How this seems to be playing out in politics – and wider society – is thoroughly disenchanting. Rather than resolving the elephant in the room, the bitterness between the two extremes appears to do little but turn off everybody between the two poles of opinion, who feel the only way to healthily engage with political discourse is to roll their eyes and avoid it altogether. I’d wager, perhaps cynically, that this is a dream outcome for Cummings et al. General ignorance is a far better breeding ground for the politics of plate-spinning, eponymous infrastructure projects and grand narratives, than an engaged body of citizens who hold leaders to account, for basing a country’s future on delusions of bygone glory.

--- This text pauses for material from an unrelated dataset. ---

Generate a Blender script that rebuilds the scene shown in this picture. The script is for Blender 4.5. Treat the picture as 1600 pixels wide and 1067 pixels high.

What’s the verdict on Priti Patel?

In the context of today’s events, this tension has left us with little hope of recourse. We have no conception – let alone a desire – to create a common idea of truth, and all this leaves us with is an undercurrent of ill-will and dissatisfaction (which naturally suits the side favouring hate, and dissatisfaction with the status quo).

Playing for the Priti Patel camp for a moment: it seems intuitive to think the civil service would attempt to weaken or undermine a government threatening to dismantle and rebuild their entire institution. Ms Patel would also be the natural target for such an endeavour. She’s high profile, prone to making mistakes and disliked by many. With well-documented controversies such as her illicit diplomatic trip to Israel and her pay-for-favour approach to handing out MoD contracts, alongside her inability to discern between ‘terrorism’ and ‘counter-terrorism’ (among a series of golden soundbites) – she is the perfect comic-book villain.

However, after a long digression, I tend to think the revelation of £25k hush money, to one of the alleged victims, provides some fire for the smoke.

I might agree that our infrastructure and political institutions are in need of modernisation, but this should be done neither through the rhetorical chess of Mr Cummings, nor the empty spin methods favoured by his predecessors.

Reform in all areas of politics needs to come from a place of rigour and a pragmatic search for solutions. The desire for change is palpable, but I fear (as recent events have shown us) that we lack a common conception of what is good and true. Without it, we risk entering a dangerous back-and-forth between divergent forces, attempting to bring about their differing conceptions of an ideal society.